The Launch_Instance step is where the heavy lifting is done.  EC2 provides Access Keys and Secret Keys, hash values that are used to give API permissions for tools to interact with it.  The AMI ID is a constant identifier for specific images in the AWS repository.  The keypair specifies the name of a keypair that is part of your AWS account, associated with the private key we downloaded in the first step (a versioned part of this component).  These are set to component properties (we’ll define those in a minute) so that all components that inherit this template can define their values for their implementation.  This configuration does not define a fluid instance count or type, or specify a security group and availability zone, but those can be just as easily given variables or values based on your needs.  We are going to use an AMI that is listed in the default zone (Amazon’s Eastern Seaboard), but if you are using an AMI that exists in a different Availability Zone, be sure to specify it or the process will fail.

This step registers as complete when the image is finished initializing.  The next steps will store the instance ID of the new virtual server, as well as the public DNS.  Often little is documented in terms of what properties certain steps create (particularly with plugins), and one might assume that a Post Process Script must be created to jump through hoops and get information from the output log.  Fortunately, there is a far simpler solution: the Component Request History lists every attempted process execution, and contains both a log of every step and a list of step Properties.  This is how we learned that our EC2 Initialization step “Launch_Instance” creates a step property called “instances” that contains an array of all instance IDs started, and a “dns” property that holds the public IP.  Thus, the last two steps in the process store that information in Component Environment Properties with the “Set Component Environment Property” function.

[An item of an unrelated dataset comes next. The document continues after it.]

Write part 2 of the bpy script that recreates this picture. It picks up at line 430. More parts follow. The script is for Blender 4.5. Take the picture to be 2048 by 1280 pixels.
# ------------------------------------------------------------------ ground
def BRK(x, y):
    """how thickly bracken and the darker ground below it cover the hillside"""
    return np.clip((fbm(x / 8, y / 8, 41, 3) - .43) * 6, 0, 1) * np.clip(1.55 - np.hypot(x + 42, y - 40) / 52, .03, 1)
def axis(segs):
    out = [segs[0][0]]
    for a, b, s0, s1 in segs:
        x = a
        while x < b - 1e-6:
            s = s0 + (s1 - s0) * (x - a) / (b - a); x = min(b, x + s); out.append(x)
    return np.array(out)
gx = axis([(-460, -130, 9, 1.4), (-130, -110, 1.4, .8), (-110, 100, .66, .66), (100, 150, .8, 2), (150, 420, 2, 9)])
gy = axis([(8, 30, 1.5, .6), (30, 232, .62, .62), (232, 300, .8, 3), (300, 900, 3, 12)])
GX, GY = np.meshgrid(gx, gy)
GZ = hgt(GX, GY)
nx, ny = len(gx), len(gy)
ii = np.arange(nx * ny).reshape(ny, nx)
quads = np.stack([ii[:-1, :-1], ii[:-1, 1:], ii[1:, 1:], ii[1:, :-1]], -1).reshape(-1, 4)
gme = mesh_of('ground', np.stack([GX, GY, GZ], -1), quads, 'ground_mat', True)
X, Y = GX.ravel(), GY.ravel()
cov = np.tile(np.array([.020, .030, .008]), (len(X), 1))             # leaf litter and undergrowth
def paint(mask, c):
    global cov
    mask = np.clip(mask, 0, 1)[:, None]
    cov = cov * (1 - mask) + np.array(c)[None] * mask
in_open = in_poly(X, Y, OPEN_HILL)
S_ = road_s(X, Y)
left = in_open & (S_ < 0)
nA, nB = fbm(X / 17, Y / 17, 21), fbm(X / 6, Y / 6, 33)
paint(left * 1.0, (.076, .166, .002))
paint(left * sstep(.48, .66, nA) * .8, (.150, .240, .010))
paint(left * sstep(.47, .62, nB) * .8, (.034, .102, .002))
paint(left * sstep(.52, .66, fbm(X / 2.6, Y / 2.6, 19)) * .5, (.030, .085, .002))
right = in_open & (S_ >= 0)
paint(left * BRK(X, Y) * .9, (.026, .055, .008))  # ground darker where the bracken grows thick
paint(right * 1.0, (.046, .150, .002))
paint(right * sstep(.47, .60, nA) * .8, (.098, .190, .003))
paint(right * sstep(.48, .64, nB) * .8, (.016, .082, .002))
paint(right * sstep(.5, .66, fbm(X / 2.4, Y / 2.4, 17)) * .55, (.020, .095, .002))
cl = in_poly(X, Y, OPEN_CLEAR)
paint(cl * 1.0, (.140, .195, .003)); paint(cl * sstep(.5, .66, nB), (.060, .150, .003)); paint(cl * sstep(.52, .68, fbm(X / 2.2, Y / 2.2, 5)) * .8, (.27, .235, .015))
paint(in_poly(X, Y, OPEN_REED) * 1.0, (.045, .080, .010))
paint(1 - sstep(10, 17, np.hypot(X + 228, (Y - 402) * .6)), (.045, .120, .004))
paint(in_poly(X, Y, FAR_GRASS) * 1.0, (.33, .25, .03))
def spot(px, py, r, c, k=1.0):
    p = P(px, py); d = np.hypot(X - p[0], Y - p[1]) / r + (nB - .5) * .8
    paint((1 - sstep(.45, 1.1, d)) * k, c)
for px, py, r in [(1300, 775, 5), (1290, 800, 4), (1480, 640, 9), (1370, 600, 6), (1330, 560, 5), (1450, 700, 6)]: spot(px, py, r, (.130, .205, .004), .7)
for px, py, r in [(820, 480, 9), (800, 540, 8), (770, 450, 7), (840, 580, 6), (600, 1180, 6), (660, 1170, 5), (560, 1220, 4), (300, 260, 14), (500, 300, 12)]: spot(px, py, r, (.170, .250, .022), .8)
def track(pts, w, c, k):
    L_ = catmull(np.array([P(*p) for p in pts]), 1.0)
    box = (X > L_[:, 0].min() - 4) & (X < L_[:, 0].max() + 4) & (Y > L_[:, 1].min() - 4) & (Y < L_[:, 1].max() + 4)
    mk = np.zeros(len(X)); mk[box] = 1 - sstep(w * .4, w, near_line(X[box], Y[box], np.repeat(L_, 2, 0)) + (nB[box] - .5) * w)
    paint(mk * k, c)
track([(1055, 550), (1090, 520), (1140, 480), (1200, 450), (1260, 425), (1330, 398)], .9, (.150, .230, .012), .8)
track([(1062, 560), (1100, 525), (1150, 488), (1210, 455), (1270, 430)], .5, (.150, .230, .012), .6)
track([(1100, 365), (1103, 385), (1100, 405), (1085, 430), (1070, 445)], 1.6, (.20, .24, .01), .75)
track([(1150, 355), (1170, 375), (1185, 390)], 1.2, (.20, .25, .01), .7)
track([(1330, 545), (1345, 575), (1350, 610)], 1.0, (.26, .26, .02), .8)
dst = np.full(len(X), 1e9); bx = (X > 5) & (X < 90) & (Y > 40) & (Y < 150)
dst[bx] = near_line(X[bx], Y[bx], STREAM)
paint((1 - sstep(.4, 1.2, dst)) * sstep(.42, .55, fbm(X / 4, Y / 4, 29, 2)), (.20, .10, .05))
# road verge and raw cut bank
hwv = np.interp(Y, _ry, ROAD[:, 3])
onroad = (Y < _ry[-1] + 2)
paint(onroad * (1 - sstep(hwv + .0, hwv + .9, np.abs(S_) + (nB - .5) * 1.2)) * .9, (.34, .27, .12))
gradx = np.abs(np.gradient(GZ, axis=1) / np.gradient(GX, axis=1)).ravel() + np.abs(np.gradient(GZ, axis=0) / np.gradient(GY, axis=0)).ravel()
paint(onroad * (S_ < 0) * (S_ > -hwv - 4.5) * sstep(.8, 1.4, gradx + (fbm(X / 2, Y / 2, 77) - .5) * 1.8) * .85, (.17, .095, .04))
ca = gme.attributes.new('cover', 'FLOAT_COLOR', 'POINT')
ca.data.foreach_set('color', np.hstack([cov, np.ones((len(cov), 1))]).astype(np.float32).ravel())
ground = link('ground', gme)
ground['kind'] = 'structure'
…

By referring to the environment and components by their id properties, this process remains loosely coupled.  The environment properties will be accessible to everything in an environment that contains these components- we will need these to shut down or work with the machines.

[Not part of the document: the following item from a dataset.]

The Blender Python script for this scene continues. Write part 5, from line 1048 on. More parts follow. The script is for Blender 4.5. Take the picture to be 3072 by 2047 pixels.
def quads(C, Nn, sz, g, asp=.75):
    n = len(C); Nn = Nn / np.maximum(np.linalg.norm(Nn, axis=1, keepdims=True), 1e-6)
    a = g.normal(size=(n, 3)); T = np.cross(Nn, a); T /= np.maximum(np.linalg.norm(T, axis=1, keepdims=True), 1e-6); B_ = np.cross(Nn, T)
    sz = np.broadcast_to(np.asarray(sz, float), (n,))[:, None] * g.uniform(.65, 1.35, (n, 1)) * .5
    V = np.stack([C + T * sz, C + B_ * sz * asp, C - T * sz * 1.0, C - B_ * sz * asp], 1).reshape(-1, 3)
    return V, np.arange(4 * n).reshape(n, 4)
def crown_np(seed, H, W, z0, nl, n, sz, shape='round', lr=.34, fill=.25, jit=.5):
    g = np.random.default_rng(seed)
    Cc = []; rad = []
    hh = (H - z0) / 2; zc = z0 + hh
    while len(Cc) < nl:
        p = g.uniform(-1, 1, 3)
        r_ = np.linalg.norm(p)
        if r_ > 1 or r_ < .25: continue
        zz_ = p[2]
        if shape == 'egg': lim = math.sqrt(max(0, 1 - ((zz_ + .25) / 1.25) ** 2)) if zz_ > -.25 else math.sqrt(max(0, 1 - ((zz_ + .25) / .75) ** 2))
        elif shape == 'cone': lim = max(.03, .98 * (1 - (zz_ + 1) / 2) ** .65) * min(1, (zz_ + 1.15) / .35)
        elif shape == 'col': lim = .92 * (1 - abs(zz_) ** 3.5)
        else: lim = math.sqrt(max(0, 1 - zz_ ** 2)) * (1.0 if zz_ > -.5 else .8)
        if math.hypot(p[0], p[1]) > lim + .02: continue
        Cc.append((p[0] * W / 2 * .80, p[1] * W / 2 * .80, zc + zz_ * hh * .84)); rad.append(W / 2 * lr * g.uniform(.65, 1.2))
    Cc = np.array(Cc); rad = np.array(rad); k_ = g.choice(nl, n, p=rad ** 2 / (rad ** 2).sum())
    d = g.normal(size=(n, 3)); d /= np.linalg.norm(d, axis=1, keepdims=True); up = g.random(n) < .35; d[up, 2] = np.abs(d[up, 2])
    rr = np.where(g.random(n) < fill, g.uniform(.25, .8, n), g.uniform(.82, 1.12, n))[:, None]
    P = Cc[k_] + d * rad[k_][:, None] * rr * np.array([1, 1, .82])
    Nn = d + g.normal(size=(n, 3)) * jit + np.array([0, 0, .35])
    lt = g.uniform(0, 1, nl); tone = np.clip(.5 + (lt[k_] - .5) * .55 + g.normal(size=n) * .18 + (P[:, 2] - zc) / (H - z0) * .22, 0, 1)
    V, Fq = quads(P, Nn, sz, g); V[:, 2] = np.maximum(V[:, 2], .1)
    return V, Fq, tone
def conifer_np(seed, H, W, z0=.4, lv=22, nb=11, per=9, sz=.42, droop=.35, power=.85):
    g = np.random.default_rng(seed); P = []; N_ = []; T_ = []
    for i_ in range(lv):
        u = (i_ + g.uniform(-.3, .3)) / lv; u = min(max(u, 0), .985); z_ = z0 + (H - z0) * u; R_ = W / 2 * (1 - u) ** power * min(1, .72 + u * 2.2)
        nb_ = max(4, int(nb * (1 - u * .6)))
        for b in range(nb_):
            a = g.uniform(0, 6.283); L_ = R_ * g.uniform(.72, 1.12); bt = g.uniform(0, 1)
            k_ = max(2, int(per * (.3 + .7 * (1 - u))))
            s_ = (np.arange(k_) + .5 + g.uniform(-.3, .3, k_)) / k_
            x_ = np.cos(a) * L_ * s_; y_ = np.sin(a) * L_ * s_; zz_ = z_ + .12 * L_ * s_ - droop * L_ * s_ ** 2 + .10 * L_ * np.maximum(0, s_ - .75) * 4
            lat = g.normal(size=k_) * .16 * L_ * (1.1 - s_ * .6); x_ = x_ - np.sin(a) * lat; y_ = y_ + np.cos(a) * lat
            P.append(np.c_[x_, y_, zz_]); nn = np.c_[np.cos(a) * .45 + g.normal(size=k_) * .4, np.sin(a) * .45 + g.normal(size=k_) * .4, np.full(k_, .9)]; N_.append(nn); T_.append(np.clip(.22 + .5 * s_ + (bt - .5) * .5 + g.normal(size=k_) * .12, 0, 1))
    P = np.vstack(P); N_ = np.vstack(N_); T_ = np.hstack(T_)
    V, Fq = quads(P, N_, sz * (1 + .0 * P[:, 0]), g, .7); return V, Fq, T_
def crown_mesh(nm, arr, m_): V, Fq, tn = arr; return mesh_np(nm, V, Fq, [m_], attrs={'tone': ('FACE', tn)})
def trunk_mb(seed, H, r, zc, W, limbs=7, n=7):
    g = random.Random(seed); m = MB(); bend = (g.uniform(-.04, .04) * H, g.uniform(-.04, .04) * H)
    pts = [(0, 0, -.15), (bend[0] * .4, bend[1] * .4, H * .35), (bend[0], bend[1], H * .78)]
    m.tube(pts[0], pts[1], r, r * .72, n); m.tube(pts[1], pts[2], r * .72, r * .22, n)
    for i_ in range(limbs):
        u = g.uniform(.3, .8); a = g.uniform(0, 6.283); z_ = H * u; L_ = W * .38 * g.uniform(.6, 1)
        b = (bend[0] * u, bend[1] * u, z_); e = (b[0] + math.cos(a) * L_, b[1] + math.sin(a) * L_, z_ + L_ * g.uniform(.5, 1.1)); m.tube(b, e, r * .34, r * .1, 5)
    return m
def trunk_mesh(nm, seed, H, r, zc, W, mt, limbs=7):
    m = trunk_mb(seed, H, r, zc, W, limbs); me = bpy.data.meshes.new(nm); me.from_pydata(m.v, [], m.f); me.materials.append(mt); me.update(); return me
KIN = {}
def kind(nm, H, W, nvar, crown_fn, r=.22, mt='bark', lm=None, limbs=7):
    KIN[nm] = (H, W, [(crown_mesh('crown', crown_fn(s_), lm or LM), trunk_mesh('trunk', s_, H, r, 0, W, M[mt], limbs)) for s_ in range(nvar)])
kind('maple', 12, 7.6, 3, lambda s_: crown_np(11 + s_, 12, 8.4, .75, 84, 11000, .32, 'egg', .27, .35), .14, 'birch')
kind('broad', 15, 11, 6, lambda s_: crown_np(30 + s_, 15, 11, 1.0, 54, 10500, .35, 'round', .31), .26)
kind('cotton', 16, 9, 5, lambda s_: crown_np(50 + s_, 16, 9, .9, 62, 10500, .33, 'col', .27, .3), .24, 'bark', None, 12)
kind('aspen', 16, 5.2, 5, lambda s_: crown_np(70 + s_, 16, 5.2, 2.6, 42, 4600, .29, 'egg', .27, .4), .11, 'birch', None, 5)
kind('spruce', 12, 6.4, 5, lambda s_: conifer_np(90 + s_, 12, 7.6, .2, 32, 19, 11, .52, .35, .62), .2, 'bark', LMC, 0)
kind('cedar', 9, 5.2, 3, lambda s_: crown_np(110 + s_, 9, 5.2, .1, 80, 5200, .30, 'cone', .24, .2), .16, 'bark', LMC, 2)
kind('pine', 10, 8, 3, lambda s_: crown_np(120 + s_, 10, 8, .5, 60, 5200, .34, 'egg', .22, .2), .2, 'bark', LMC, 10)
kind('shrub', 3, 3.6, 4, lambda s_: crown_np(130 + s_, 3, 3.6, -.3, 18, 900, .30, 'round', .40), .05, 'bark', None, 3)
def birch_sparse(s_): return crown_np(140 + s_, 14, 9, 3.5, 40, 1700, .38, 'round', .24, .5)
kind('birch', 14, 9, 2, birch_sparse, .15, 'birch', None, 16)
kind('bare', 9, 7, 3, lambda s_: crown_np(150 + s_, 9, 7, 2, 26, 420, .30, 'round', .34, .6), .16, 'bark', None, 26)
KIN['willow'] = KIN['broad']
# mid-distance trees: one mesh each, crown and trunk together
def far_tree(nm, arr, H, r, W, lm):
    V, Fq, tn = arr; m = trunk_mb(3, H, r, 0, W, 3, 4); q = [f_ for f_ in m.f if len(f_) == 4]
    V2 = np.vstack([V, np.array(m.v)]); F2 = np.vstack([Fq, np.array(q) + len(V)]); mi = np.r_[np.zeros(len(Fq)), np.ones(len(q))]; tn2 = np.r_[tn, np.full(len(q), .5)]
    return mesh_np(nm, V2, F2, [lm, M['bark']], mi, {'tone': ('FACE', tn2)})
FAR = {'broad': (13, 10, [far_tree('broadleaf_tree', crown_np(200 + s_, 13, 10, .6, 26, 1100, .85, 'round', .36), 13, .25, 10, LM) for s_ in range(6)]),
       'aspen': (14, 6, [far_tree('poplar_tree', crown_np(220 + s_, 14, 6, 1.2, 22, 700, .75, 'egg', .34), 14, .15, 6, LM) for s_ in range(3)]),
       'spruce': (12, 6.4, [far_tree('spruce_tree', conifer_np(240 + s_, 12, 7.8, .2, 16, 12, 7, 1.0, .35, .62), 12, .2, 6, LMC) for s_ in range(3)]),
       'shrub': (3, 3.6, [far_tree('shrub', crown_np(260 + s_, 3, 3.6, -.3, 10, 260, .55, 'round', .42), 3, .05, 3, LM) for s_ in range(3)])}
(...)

Now that the template is done, we can make a component to represent our specific server.  This is the configuration page for our component; note that it has fields for all the definitions in the template.  The property definitions we have created already will work in their default states.

We can now add this component to an application and assign it to a resource within an environment.  The variables used in this example were for a Linux machine, so we have an agent on a RHEL server to perform the first steps.

Our application process for setting up our cloud environment will look extremely simple right now.  We need only invoke the EC2-RHEL-AMI component’s startup process.

And now for the fun part!  Pick an environment and give the whole thing a go!

When we start this Application process, it has the component do the steps defined above, resulting in an online image on the Amazon cloud and a few environment variables for future use.  The component is listed in the inventory, so we know where these images are while they are alive (they will be removed with a shutdown process).

We can click into the Application Process Execution and get to the component deploy page from there to look at logs and input/output data.  A Properties tab shows all the step properties; this is the page to check after a test run to see if any variables you need are being created by a plugin step without explicitly telling you.

If we look at our AWS control panel, we can see that the instance we requested is indeed up and running.

This is only a simplistic initial process.  By referencing the environment variables  we set earlier, we can use the server as much as needed, and create a process like this one to take it offline:

By getting creative with properties and creating more complex workflows, you can utilize the power of the Amazon cloud with versioning, automation, and a paper trail, and have it directly integrated with all of your other deploy processes.